Fahrenheit 451 is Not About Censorship

So Ray Bradbury recently told LA Weekly in an interview:

Bradbury, a man living in the creative and industrial center of reality TV and one-hour dramas, says it is, in fact, a story about how television destroys interest in reading literature.

“Television gives you the dates of Napoleon, but not who he was,” Bradbury says, summarizing TV’s content with a single word that he spits out as an epithet: “factoids.” He says this while sitting in a room dominated by a gigantic flat-panel television broadcasting the Fox News Channel, muted, factoids crawling across the bottom of the screen.

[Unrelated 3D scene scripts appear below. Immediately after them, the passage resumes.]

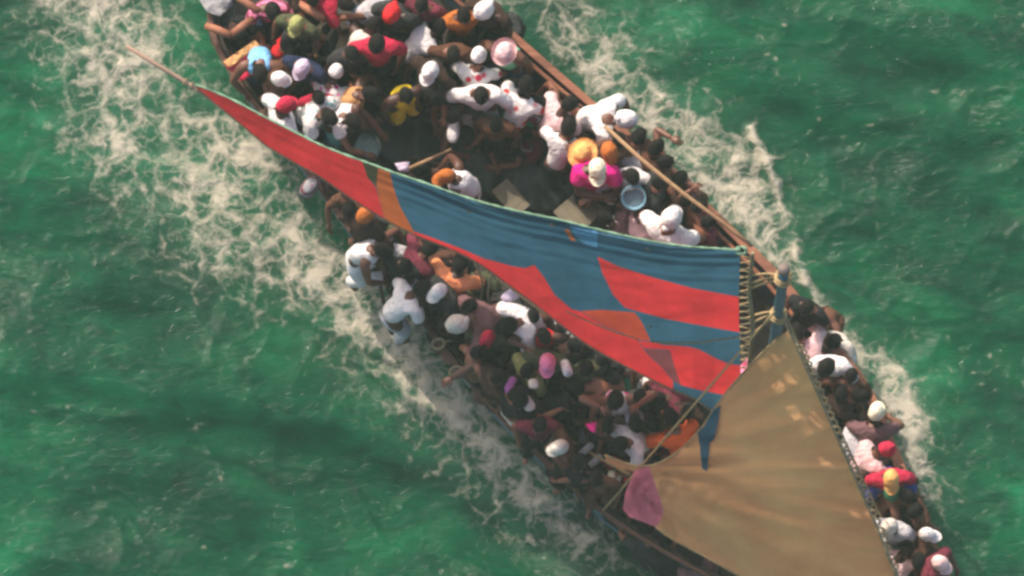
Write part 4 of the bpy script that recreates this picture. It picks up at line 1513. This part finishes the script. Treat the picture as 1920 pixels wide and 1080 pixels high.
p(988, 694, 'stand', 235, 'olive', 'hair', T('purple'), 'person in pale olive shirt standing left of the pink cap')
p(968, 738, 'stand', 92, 'black', 'hair', T('offwhite'), 'person in black stretching a bare arm to the right', handR=(.12, .5, -.1), handL=(.0, .5, -.05), skin=4)
p(1080, 728, 'deep', 250, None, 'hair', T('green'), 'bare backed person bending left in the middle of the lower crowd', skin=4, s=1.06)
p(1154, 750, 'stand', 178, 'pinkprint', 'afro', T('mauve'), 'person in white and pink vest with both hands at the head', sleeve=0, handR=(.02, .12, .17), handL=(.02, .12, .17), s=1.05)
p(1108, 784, 'hug', 240, 'magenta', 'hair', T('palegrey'), 'person in magenta top hunched at the left of the pink vest')
p(1192, 794, 'lean', 172, 'palegrey', 'hair', T('darkbrown'), 'person in pale grey vest facing down by the tan sail', sleeve=0)
p(1259, 782, 'lean', 330, 'orange', 'hair', T('crimson'), 'person in bright orange shirt beside the tan sail', s=1.06, sleeve=.8)
p(1160, 833, 'lean', 238, 'white', 'afro', T('charcoal'), 'bushy haired person in white shirt at the corner of the tan sail', s=1.08)
p(1122, 818, 'hug', 200, 'lilac', 'hair', T('grey'), 'person in lilac top crouching left of the bushy haired white shirt')
p(1078, 648, 'stand', 160, 'darkbrown', 'hair', T('black'), 'person in dark brown top right of the red vest')
p(1062, 668, 'hug', 100, None, 'hair', H('black'), 'bare chested person crouching right of the pink cap')
p(1130, 672, 'stand', 205, 'charcoal', 'hair', T('black'), 'person in charcoal top close under the sail foot', s=.95)
p(1176, 690, 'sit', 210, 'brown', 'cap:palegrey', T('black'), 'person in pale grey cap under the sail foot')
p(1148, 706, 'deep', 150, None, 'hair', H('black'), 'bare backed person bending right under the sail foot', skin=2)
p(1218, 716, 'sit', 240, 'darkbrown', 'cap:white', T('black'), 'person in white cap beneath the lower red sail')
p(1232, 748, 'lean', 250, 'maroon', 'hair', T('black'), 'person in maroon shirt above the bright orange shirt')
p(1200, 745, 'stand', 190, 'charcoal', 'hair', T('black'), 'person in charcoal top right of the pink vest')
p(1275, 738, 'hug', 200, 'black', 'hair', T('black'), 'person in black hunched below the sail foot by the blue streamer')
p(1045, 770, 'hug', 130, 'green', 'hair', T('brown'), 'person in green top crouching in the lower crowd')
p(1030, 778, 'sit', 120, 'darkbrown', 'hair', H('grey'), 'person in dark brown shirt sitting against the starboard rail')
p(1062, 815, 'hug', 100, 'black', 'hair', T('black'), 'person in black crouched left of the magenta top')
p(1085, 845, 'hug', 60, 'brown', 'hair', T('black'), 'person in brown top crouching by the side rope')
p(1120, 742, 'hug', 300, 'charcoal', 'hair', T('green'), 'person in charcoal top hunched left of the pink vest')
p(965, 655, 'hug', 250, 'darkbrown', 'hair', T('black'), 'dark brown clad person crouching below the curved white shirt')
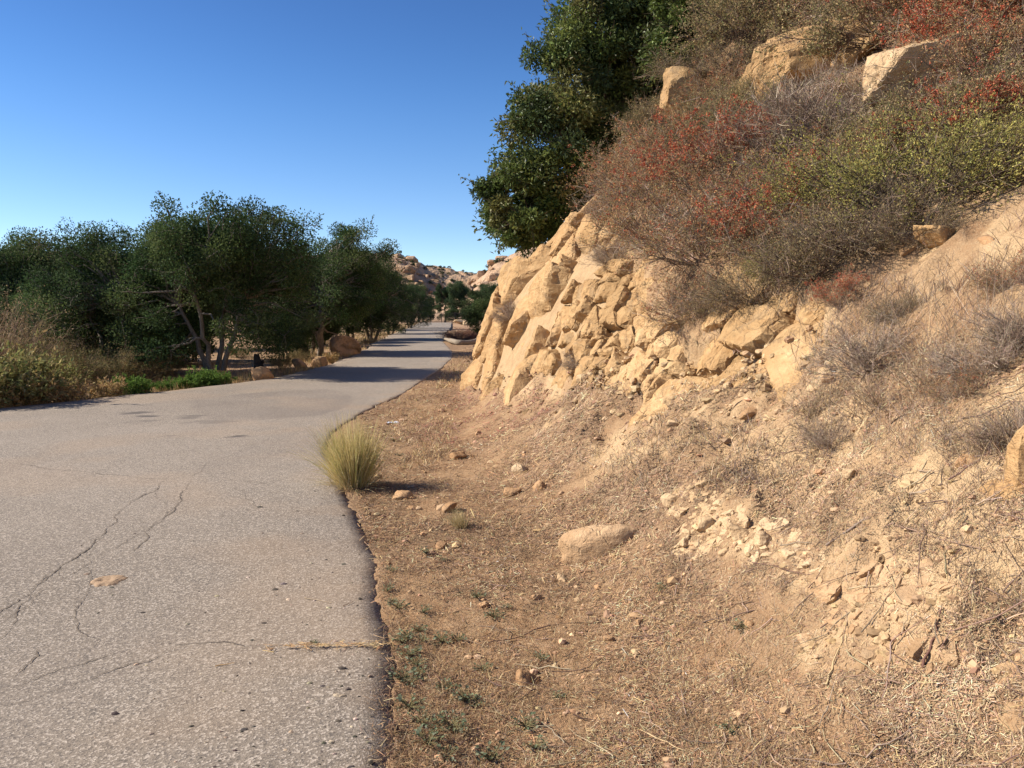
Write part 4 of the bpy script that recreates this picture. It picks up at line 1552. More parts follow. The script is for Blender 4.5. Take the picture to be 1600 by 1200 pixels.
E = [(955, 25, 18.5, 1.5, 34), (905, 140, 18, 1.25, 30), (865, 235, 17.6, 1.25, 32), (808, 318, 17.4, .92, 24), (960, 195, 18.5, 1.3, 24), (1010, 60, 19, 1.5, 26), (905, -90, 18.5, 1.3, 22), (870, 325, 17.8, .8, 18), (1000, -90, 19, 1.7, 22), (930, 270, 18.6, .8, 16), (800, 350, 17.3, .6, 10), (1040, 130, 19.6, 1.1, 18), (1010, 215, 19.2, .9, 14), (975, 110, 18.4, 1.1, 18), (1065, 60, 18.2, 1.0, 20), (1050, 150, 18.0, .7, 12)]
sumac('broad_leaved_tree', [(*at(a, b, d), r, m) for a, b, d, r, m in E], on(2.2, 18.7), 'large dark leafy tree hugging the slope above the outcrop', SUM, 201)
E = [(1120, 30, 15.6, .85, 26), (1150, 75, 15.2, .5, 12), (1090, -40, 15.8, .9, 18), (1165, 15, 15.3, .6, 14), (1075, 70, 16.2, .7, 16)]
sumac('broad_leaved_tree', [(*at(a, b, d), r, m) for a, b, d, r, m in E], on(4.2, 15.6), 'smaller brighter green tree above the rounded boulder', [(.10, .135, .036), (.13, .155, .045), (.075, .105, .032)], 202)


# ------------------------------------------------------------------ shrubs
def stems(nst, L, spread, K=6, up=.35, base=.06):
    az = rng.uniform(0, 6.283, nst)
    el = rng.uniform(up * .3, 1.0, nst) ** .8
    d = norm(np.stack([np.cos(az) * spread, np.sin(az) * spread, el + .15], 1))
    ln = L * rng.uniform(.6, 1.1, nst)
    s = np.linspace(0, 1, K)
    P0 = np.stack([rng.normal(0, base, nst), rng.normal(0, base, nst), np.full(nst, -.05)], 1)
    curve = norm(rng.normal(0, 1, (nst, 3)) + [0, 0, .5])
    Pm = P0[:, None] + d[:, None] * (ln[:, None] * s)[..., None] + curve[:, None] * (ln[:, None] * s ** 2 * rng.uniform(.05, .25, (nst, 1)))[..., None] + rng.normal(0, .018, (nst, K, 3)) * ln[:, None, None] * s[None, :, None]
    return Pm, ln


def twigs(par, ln, each, frac, K=4, wild=.75):
    m, Kp = par.shape[:2]
    n = m * each
    i = np.repeat(np.arange(m), each)
    t = rng.uniform(.25, .98, n) * (Kp - 1)
    k = np.minimum(t.astype(int), Kp - 2)
    f = (t - k)[:, None]
    A = par[i, k] * (1 - f) + par[i, k + 1] * f
    d = norm(norm(par[i, k + 1] - par[i, k]) + rng.normal(0, wild, (n, 3)) + [0, 0, .15])
    l2 = ln[i] * frac * rng.uniform(.5, 1.2, n)
    s = np.linspace(0, 1, K)
    Pm = A[:, None] + d[:, None] * (l2[:, None] * s)[..., None] + rng.normal(0, .05, (n, K, 3)) * l2[:, None, None] * s[None, :, None]
    return Pm, l2


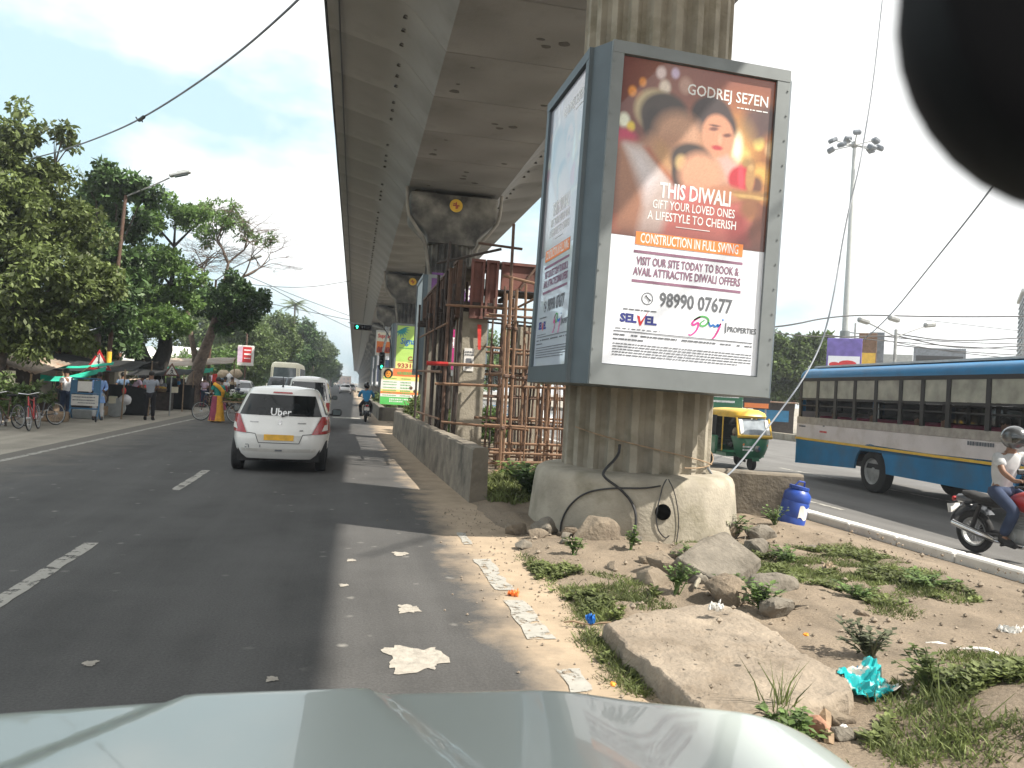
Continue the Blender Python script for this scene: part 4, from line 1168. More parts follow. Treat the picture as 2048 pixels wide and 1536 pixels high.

His fear in 1953 that television would kill books has, he says, been partially confirmed by television’s effect on substance in the news. The front page of that day’s L.A. Times reported on the weekend box-office receipts for the third in the Spider-Man series of movies, seeming to prove his point.




According to the interview, Fahrenheit's world without books is not the product of an all-powerful state, but rather of political correctness and victim culture run amok:

He says the culprit in Fahrenheit 451 is not the state — it is the people. Unlike Orwell’s 1984, in which the government uses television screens to indoctrinate citizens, Bradbury envisioned television as an opiate. In the book, Bradbury refers to televisions as “walls” and its actors as “family,” a truth evident to anyone who has heard a recap of network shows in which a fan refers to the characters by first name, as if they were relatives or friends.

The book’s story centers on Guy Montag, a California fireman who begins to question why he burns books for a living. Montag eventually rejects his authoritarian culture to join a community of individuals who memorize entire books so they will endure until society once again is willing to read.

Bradbury imagined a democratic society whose diverse population turns against books: Whites reject Uncle Tom’s Cabin and blacks disapprove of Little Black Sambo. He imagined not just political correctness, but a society so diverse that all groups were “minorities.” He wrote that at first they condensed the books, stripping out more and more offending passages until ultimately all that remained were footnotes, which hardly anyone read. Only after people stopped reading did the state employ firemen to burn books.



(Link via Pajamas Media)


You can see a video clip of Ray Bradbury discussing his views on censorship and television at his web site. He notes that "we've never had censorship in this country", and offers some simple, common sense tips for librarians dealing with challenges to his books.